When creating a Qdrant collection, we define separate configurations for dense and sparse vectors, named text-dense and text-sparse respectively.

### qdrant_repository_local.py

@staticmethod
async def create_index(engine, embeddings, emb_dimension) -> QdrantVectorStore:
    # ... (client setup) ...
    client.create_collection(
        collection_name=collection_name,
        vectors_config={
            "text-dense": models.VectorParams(
                size=emb_dimension,
                distance=metric_distance
            )
        },
        sparse_vectors_config={
            "text-sparse": models.SparseVectorParams(
                index=models.SparseIndexParams(on_disk=True)
            )
        }
    )
    # ...

The upsert_vector_store_hybrid function for Qdrant then creates PointStruct objects where the vector field is a dictionary containing both the dense and sparse representations.

### qdrant_repository_local.py

@staticmethod
async def upsert_vector_store_hybrid(vector_store: QdrantVectorStore, contents, chunks, metadata_id, engine, namespace, embeddings, sparse_vectors):
    # ... (prepare batches and generate vectors) ...
    resp = vector_store.client.upsert(
        collection_name=engine.index_name,
        points=[
            models.PointStruct(
                id=idr,
                vector={
                    "text-dense": embedding,
                    "text-sparse": sparse_value
                },
                payload={"metadata": chunk, "page_content": page_content}
            )
            for idr, embedding, chunk, sparse_value, page_content in
            zip(chunk_ids, embedding_values, chunk_metadatas, sparse_values, chunk_texts)
        ]
    )

The Retrieval Process: Aggregating Scores

The retrieval stage is where the magic of hybrid search happens. After generating dense and sparse vectors for the user’s query, the system queries the vector store. The method for combining the scores from both search types is again specific to the chosen backend.
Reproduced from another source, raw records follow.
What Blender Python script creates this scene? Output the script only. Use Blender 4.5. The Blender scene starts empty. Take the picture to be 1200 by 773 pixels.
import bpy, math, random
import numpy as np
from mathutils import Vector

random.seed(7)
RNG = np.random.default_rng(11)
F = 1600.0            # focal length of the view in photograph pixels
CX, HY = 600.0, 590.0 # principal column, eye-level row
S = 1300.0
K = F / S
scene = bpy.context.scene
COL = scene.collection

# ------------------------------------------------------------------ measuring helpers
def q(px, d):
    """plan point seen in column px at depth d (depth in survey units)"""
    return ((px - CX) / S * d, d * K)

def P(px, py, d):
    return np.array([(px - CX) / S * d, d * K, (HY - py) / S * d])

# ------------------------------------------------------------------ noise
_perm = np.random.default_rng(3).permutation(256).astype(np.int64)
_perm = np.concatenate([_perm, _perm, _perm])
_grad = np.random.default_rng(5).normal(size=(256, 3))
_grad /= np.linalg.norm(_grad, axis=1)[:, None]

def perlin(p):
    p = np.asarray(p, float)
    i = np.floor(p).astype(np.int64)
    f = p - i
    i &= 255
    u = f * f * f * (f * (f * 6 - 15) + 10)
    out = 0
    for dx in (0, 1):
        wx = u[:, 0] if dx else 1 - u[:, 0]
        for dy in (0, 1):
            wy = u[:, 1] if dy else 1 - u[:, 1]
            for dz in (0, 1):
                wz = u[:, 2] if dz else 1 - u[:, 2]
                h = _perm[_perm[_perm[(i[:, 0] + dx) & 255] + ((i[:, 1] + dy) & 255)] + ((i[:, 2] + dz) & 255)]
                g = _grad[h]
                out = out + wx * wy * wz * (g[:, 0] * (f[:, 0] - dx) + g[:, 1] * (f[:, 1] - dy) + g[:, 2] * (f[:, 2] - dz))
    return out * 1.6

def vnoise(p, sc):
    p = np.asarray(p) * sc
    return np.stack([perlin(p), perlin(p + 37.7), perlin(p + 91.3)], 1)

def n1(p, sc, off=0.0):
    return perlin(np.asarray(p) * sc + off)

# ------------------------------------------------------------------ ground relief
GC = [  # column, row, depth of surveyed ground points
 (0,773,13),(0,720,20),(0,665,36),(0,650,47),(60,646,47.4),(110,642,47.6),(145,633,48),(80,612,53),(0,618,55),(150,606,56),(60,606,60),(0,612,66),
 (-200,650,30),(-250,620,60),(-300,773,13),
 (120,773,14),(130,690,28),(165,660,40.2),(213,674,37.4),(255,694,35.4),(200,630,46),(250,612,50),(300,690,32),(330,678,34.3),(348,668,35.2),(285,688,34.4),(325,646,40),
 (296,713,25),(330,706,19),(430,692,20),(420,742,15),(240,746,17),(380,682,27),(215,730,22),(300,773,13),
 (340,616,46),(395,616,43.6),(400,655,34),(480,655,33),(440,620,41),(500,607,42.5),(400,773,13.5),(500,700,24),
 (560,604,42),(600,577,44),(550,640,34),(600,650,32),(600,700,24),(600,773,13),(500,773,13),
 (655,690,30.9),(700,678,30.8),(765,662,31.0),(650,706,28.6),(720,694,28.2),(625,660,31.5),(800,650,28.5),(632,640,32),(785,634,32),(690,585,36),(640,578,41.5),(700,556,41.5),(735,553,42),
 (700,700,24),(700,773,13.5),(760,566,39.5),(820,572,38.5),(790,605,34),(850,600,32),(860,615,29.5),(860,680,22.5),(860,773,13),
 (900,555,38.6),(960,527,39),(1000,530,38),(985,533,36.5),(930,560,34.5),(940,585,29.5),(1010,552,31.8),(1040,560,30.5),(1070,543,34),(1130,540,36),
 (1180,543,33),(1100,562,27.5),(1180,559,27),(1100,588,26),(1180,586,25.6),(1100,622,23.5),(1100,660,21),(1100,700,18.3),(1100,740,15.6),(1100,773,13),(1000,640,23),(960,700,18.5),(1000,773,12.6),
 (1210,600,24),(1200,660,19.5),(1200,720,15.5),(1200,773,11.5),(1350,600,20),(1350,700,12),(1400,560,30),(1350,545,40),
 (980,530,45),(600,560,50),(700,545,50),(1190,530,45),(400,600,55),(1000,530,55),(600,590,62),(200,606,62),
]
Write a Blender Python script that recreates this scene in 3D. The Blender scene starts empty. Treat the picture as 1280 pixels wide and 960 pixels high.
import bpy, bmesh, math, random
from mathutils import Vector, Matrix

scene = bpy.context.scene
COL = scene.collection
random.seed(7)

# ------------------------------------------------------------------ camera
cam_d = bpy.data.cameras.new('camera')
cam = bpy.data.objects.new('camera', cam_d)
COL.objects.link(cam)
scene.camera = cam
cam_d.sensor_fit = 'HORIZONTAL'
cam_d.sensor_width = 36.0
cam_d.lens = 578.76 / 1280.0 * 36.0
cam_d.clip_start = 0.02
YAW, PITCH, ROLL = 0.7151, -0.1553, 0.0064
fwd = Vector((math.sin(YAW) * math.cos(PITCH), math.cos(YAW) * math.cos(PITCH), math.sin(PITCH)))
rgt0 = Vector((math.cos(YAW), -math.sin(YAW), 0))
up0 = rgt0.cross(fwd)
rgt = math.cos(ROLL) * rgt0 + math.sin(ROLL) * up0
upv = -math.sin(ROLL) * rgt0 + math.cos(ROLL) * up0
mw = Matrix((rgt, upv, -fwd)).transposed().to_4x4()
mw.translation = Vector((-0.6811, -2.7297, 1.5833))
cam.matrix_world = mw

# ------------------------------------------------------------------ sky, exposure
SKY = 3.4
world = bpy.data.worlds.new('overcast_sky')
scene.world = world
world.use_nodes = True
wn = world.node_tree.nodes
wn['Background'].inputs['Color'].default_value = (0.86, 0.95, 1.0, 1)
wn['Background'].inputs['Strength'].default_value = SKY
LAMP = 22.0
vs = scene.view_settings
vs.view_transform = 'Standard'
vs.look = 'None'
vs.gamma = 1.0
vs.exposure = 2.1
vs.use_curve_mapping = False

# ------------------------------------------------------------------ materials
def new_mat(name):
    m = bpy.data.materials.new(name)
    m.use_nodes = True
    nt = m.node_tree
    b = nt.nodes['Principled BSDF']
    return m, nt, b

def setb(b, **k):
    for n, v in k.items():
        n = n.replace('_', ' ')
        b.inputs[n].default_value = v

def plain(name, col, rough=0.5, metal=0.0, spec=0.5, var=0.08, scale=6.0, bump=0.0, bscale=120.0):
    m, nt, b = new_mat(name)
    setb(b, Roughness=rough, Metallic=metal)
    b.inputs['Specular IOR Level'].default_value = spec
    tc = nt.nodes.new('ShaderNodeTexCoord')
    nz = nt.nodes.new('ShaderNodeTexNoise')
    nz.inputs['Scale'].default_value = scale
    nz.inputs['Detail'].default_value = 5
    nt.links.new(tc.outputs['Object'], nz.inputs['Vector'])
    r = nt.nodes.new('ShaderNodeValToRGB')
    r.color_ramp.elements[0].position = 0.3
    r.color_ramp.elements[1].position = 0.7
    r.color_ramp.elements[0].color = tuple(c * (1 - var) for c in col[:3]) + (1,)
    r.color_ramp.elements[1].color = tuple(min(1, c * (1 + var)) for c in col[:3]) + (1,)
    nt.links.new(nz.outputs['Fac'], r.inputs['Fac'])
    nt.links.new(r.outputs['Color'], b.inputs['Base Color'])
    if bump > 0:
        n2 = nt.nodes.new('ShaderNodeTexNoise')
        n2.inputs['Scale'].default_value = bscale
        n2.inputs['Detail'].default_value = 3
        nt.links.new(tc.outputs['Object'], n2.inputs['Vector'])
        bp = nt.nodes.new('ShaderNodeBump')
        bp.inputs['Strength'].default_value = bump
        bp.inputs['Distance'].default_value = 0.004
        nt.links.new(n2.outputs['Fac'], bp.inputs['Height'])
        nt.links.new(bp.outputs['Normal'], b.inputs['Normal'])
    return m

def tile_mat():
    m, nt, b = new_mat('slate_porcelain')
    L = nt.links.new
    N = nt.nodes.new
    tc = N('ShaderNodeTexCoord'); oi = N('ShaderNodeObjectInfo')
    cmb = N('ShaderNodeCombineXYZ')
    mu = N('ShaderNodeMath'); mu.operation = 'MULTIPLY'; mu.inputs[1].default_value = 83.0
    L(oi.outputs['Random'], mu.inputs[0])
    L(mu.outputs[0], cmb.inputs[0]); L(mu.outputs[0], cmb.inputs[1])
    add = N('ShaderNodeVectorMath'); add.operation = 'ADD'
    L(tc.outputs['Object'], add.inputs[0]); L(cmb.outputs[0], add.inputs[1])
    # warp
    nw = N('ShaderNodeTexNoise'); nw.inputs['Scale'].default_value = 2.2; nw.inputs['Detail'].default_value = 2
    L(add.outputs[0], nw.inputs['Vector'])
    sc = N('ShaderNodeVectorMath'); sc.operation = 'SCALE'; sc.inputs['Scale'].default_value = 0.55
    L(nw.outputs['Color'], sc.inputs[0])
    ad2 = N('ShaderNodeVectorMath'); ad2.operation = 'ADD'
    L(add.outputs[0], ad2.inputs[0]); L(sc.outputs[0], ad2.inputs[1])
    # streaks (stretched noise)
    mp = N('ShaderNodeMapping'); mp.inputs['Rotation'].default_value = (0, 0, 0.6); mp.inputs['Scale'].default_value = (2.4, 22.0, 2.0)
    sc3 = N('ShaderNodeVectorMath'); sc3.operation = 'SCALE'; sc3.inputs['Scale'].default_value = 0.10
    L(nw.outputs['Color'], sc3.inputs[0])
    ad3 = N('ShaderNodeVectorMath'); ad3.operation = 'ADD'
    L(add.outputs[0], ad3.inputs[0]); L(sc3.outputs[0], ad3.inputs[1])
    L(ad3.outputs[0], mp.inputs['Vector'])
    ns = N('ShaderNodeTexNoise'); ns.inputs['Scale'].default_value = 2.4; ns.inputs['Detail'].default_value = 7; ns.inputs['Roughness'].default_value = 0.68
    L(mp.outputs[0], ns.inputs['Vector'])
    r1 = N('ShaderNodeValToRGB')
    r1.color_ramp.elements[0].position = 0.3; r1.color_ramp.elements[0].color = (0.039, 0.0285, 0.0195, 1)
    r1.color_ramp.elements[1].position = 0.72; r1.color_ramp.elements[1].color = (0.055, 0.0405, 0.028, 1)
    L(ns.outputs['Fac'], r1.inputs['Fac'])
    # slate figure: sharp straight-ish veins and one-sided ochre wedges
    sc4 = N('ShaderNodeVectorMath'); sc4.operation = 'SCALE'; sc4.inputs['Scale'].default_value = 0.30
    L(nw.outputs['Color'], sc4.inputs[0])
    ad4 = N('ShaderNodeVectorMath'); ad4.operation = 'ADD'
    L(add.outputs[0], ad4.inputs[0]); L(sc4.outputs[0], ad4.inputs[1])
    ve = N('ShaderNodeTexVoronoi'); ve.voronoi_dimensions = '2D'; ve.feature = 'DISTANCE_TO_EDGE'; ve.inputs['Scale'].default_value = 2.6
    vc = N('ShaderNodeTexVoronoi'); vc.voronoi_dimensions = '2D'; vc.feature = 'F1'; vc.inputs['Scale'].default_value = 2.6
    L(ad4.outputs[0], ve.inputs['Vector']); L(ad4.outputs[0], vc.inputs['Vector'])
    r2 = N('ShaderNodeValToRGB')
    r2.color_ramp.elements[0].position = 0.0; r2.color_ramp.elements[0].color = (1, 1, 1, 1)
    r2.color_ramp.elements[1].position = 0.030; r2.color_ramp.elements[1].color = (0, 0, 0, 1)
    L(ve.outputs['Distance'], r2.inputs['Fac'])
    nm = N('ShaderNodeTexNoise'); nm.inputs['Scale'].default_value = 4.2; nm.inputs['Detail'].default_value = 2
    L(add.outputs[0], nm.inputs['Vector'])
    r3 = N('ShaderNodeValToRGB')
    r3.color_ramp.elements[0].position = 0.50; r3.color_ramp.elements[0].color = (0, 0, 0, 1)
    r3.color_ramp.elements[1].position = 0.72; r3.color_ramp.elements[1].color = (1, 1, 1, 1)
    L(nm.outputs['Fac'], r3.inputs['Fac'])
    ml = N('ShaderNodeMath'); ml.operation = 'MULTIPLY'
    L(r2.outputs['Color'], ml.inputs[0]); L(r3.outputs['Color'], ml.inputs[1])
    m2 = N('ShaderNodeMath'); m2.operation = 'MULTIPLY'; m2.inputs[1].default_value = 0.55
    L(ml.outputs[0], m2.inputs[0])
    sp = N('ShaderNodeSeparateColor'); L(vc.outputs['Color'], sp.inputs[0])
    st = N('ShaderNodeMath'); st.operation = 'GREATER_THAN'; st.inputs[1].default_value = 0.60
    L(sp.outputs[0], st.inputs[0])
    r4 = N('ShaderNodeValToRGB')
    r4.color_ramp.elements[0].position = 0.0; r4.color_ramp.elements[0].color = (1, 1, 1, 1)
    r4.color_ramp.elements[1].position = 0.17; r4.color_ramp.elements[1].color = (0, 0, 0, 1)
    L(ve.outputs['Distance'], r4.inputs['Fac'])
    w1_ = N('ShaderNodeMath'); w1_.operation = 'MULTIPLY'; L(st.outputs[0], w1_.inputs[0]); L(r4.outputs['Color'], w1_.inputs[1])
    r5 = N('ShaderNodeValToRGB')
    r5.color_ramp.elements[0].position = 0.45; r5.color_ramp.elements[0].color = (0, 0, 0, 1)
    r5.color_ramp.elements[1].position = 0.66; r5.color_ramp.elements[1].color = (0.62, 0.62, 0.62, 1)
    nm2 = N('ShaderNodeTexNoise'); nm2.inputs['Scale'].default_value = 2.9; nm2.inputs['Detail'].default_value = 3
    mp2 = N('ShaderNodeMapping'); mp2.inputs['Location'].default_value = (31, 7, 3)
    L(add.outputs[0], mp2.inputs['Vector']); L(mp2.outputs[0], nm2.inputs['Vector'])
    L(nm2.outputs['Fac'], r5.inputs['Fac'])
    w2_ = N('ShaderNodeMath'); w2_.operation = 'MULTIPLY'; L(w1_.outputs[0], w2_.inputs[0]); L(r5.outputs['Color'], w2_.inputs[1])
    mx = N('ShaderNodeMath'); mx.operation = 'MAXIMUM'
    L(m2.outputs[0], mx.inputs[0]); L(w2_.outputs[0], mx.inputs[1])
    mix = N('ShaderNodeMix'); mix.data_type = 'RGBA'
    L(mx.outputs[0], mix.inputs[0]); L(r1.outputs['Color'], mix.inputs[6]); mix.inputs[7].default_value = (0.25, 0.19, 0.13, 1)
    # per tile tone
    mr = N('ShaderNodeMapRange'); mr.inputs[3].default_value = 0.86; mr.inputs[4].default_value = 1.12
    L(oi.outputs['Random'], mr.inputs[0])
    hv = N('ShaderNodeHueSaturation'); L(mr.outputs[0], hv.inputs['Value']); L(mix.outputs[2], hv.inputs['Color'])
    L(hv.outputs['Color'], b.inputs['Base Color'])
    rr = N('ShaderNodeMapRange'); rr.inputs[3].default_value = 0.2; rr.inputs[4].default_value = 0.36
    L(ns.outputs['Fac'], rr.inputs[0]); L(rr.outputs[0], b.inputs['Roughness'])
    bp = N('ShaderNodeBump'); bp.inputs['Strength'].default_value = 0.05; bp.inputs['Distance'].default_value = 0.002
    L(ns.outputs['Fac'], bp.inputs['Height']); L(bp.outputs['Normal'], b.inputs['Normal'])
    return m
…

Retrieval with Pinecone: Linear Combination

With Pinecone, score aggregation must be handled on the client side before sending the query. We use a weighted linear combination of the dense and sparse scores, controlled by an alpha parameter.

• alpha = 1.0 for pure dense (semantic) search.
• alpha = 0.0 for pure sparse (keyword) search.
• 0 < alpha < 1 for a hybrid combination.

The hybrid_score_norm function implements this logic, which is then used in the perform_hybrid_search method before calling the Pinecone client.

### sparse_util.py

def hybrid_score_norm(dense, sparse, alpha: float):
    if alpha < 0 or alpha > 1:
        raise ValueError("Alpha must be between 0 and 1")
    # Scale sparse vector values
    hs = {
        'indices': sparse['indices'],
        'values':  [v * (1 - alpha) for v in sparse['values']]
    }
    # Scale dense vector values
    return [v * alpha for v in dense], hs

### pinecone_repository_serverless.py

async def perform_hybrid_search(self, question_answer, index, dense_vector, sparse_vector):
    # Normalize scores with the alpha parameter
    dense, sparse = hybrid_score_norm(dense_vector, sparse_vector, alpha=question_answer.alpha)
    
    results = await index.query(
        top_k=question_answer.top_k,
        vector=dense,
        sparse_vector=sparse,
        namespace=question_answer.namespace,
        include_metadata=True
    )
    return results

Retrieval with Qdrant: Reciprocal Rank Fusion (RRF)

Qdrant offers a more sophisticated, built-in method for combining search results: Reciprocal Rank Fusion (RRF). RRF is a powerful algorithm that combines results from multiple ranked lists without needing to normalize scores or tune weighting parameters like alpha. It evaluates results based on their rank in each list, giving higher importance to items that rank consistently high across different retrieval methods.

Our Qdrant implementation leverages this by issuing a FusionQuery with the fusion mode set to RRF. We use prefetch to execute searches against both the text-dense and text-sparse indices in parallel, and Qdrant’s engine handles the fusion automatically

### qdrant_repository_local.py

async def perform_hybrid_search(self, question_answer, index, dense_vector, sparse_vector):
    # No manual score normalization is needed
    dense = dense_vector
    sparse = sparse_vector
    # ... (filter setup) ...

    search_result = index.query_points(
        collection_name=question_answer.engine.index_name,
        query=models.FusionQuery(
            fusion=models.Fusion.RRF  # Use Reciprocal Rank Fusion
        ),
        prefetch=[
            models.Prefetch(
                query=dense,
                using="text-dense"
            ),
            models.Prefetch(
                query=sparse,
                using="text-sparse"
            ),
        ],
        query_filter=filter_qdrant,
        limit=question_answer.top_k,
    ).points
    
    # ... (format results) ...
    return results

The results

This hybrid search architecture provides a powerful and flexible foundation for our Knowledge base module. By abstracting the choice of AI models and vector databases, we empower users to build highly optimized and accurate retrieval pipelines tailored to their specific needs. The different strategies for indexing and retrieval in Pinecone and Qdrant highlight the importance of understanding the capabilities of the underlying vector store. While Pinecone’s linear combination offers simple, tunable control, Qdrant’s built-in Reciprocal Rank Fusion provides a sophisticated, parameter-free method for result aggregation. This modular design ensures Tiledesk’s RAG remains at the forefront of information retrieval technology.